Maoists claimed a grand success in Dolakha where they restrict army in the barrack keeping them busy in fire exchange while the other group brunt down offices and broke into district jail.

The propaganda: in first event, the rebel claimed death of more than five dozens armymen while in second event the army claimed successful retaliation that saw only two policemen killed. Certainly the media carried the army's version in both events due to censorship.

In anyway, the question is: Is army is successful due to the King's rule? Yes if you believe in 'no information is good' theory. And also, if the same army is capable of fighting against rebels why didn't that happened in past because the army were same. (Since the King was the supreme commander of the army, was he behind all these planning for power takeover?)

Political Parties & Rebel Group

The King told the people there are not only two group in the country - first those who want peace and other of those who want bloods. The first he said were with him and the second were those who criticized him.

The rebel group called political parties to join them. Some of the leaders of the political parties agreed that there could be strategically cooperation if needed.

It is no good.

The King is trying to make people believe those political parties favor rebels. And some leaders are talking without thinking of consequences.

They are different: one is fighting for democracy where everyone will be accommodated with people enjoying rights. The rebel group is fighting to establish their one-party 'democratic' rule. And more importantly unlike the King said, the political parties fall on the third group - those wanting peace but criticizing the King.

And to conclude, should fight for democracy be fight for republic?

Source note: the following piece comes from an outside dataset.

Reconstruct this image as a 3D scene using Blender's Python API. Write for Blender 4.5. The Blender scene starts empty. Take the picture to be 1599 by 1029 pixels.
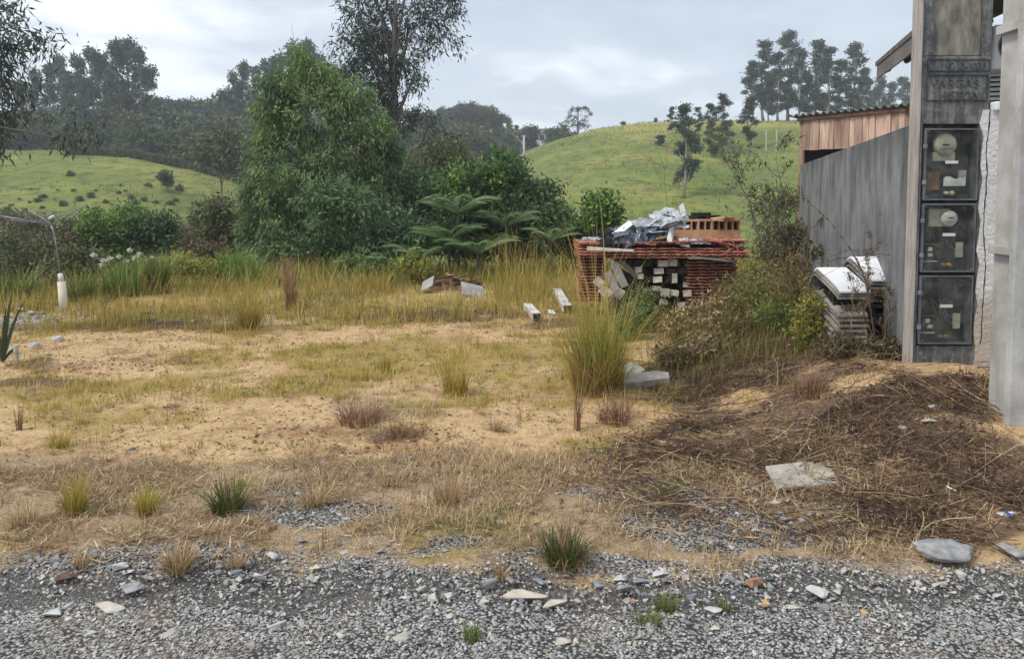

There have been a considerable number of people who believe it should be. Seeing that the monarch twice assumed power dismissing democracy, the answer should be yes. Once there is republic, the danger for democracy's dismissal by the monarch will end.

But the alternative view is that which is quite more useful is to keep the monarch powerless as honorary head of the state. He should be given no power and his assets and budget should be transparent and his deeds publicly debated.